In the present stage of the study no more can be suggested than that symbolic interpretations should be accepted with caution.

With regard to the symbolic use of material objects, which would probably be extended into graphic portrayal, the following remarks maybe given:

The Prince of Wied mentions (op. cit., Vol. I, p. 244) that in the Sac and Fox tribes the rattle of a rattlesnake attached to the end of the feather worn on the head signifies a good horse stealer. The stealthy approach of the serpent, accompanied with latent power, is here clearly indicated.

Mr. Schoolcraft says of the Dakotas that “some of the chiefs had the skins of skunks tied to their heels to symbolize that they never ran, as that animal is noted for its slow and self-possessed movements.” See Personal Memoirs of a Residence of Thirty Years with the Indian Tribes on the American Frontier, etc., Philadelphia, 1851, p. 214.

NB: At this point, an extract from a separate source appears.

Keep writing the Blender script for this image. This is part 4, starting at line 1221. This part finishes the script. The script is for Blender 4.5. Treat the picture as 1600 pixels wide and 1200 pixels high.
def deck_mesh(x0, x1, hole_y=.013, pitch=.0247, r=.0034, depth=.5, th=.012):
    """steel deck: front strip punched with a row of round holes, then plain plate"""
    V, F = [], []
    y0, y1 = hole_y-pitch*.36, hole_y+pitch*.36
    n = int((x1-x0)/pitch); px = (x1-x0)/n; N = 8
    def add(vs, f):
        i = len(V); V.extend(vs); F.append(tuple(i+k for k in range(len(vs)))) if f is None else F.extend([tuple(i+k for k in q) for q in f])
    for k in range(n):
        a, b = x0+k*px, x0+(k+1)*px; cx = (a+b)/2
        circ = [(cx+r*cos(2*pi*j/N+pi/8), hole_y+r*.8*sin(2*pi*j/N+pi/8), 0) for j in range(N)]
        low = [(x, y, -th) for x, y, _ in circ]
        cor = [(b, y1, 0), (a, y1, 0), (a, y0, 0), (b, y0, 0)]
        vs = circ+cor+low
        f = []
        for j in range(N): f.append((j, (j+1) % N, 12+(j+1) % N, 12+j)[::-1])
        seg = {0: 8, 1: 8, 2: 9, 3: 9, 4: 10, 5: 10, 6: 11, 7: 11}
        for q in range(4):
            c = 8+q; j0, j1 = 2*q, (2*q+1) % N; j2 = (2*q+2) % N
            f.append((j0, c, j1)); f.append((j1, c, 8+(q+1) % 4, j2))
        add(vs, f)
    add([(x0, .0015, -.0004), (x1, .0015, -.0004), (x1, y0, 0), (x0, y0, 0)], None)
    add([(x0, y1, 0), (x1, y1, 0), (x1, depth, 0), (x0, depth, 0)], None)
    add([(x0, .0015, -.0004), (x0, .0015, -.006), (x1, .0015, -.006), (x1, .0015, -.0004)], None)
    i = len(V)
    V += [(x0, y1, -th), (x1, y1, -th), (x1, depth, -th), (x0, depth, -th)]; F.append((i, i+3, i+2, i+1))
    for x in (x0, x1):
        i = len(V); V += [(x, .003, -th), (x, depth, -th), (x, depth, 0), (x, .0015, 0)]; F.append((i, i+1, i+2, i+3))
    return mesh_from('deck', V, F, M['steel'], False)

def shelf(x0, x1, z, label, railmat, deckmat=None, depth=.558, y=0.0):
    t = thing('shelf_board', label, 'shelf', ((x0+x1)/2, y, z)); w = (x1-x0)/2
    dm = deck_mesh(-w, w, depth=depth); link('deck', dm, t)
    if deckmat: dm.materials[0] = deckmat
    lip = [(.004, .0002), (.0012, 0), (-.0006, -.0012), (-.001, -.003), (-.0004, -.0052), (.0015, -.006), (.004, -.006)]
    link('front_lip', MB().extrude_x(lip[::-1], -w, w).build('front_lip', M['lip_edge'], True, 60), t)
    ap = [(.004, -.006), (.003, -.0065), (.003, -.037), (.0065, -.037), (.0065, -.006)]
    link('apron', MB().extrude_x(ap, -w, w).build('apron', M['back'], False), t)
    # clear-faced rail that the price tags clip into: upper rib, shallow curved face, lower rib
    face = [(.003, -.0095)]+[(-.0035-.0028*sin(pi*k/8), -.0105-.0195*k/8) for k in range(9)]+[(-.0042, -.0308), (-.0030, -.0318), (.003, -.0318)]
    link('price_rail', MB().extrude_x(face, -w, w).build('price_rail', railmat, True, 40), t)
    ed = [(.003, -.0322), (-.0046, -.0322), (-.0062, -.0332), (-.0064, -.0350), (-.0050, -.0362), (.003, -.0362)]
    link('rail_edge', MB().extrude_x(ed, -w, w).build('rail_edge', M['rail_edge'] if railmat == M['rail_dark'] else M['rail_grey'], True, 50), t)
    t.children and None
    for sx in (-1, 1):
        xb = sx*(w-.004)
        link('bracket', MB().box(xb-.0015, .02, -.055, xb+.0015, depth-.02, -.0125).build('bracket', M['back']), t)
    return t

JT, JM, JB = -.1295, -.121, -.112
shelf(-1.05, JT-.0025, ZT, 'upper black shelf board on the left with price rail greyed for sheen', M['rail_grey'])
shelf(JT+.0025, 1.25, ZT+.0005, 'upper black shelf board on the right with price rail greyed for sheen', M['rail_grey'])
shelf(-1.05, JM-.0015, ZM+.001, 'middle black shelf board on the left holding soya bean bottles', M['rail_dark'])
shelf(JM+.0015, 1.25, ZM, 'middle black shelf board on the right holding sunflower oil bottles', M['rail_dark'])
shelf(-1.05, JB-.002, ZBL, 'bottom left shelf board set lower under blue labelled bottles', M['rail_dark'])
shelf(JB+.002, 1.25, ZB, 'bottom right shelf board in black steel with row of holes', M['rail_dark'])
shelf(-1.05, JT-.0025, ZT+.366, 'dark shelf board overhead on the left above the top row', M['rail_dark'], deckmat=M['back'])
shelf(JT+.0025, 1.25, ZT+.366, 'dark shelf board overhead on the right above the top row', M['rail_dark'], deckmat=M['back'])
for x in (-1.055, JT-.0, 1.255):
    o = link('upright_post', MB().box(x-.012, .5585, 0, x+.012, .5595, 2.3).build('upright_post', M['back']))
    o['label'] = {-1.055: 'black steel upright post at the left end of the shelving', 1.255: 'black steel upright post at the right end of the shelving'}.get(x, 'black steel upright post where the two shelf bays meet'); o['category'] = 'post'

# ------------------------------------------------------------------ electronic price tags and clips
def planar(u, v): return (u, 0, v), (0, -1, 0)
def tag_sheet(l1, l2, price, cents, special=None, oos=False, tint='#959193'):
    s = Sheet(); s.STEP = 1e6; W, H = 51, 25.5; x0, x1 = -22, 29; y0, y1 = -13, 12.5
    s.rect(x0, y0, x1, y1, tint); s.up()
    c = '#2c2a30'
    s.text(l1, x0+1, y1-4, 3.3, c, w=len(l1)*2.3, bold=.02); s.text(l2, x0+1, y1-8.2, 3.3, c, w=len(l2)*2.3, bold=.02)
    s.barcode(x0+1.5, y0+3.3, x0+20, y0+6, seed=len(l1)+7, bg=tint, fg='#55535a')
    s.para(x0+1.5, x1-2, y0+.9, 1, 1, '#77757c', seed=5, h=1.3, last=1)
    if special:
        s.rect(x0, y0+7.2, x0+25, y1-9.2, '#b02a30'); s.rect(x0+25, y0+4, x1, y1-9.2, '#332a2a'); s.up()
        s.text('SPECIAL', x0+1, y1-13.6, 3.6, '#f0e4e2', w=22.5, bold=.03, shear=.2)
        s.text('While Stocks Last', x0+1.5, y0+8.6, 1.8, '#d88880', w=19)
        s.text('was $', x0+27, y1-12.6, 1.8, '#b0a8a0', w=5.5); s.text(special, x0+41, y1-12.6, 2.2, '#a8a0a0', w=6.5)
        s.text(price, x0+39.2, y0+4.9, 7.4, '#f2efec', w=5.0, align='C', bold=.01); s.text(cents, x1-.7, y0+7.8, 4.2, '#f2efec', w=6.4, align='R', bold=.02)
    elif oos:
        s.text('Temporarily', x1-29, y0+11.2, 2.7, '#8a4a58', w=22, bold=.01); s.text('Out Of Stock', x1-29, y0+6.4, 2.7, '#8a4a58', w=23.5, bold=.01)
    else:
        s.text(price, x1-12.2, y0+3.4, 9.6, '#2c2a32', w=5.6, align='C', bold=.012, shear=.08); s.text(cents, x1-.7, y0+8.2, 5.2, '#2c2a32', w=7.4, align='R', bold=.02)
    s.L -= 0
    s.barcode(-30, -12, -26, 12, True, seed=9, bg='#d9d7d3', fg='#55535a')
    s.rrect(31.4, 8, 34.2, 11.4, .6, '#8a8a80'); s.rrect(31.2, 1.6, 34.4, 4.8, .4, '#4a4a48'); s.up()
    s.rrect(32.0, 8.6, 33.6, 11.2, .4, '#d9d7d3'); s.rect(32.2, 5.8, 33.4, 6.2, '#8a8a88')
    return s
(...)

This is one of the many customs to be remembered in the attempted interpretations of pictographs. The present writer does not know that a skunk skin, or a strip of skin which might be supposed to be a skunk skin, attached to a human heel, has ever been used pictorially as the ideograph of courage or steadfastness, but with the knowledge of this objective use of the skins, if they were found so represented pictorially, as might well be expected, the interpretation would be suggested, without any direct explanation from Indians.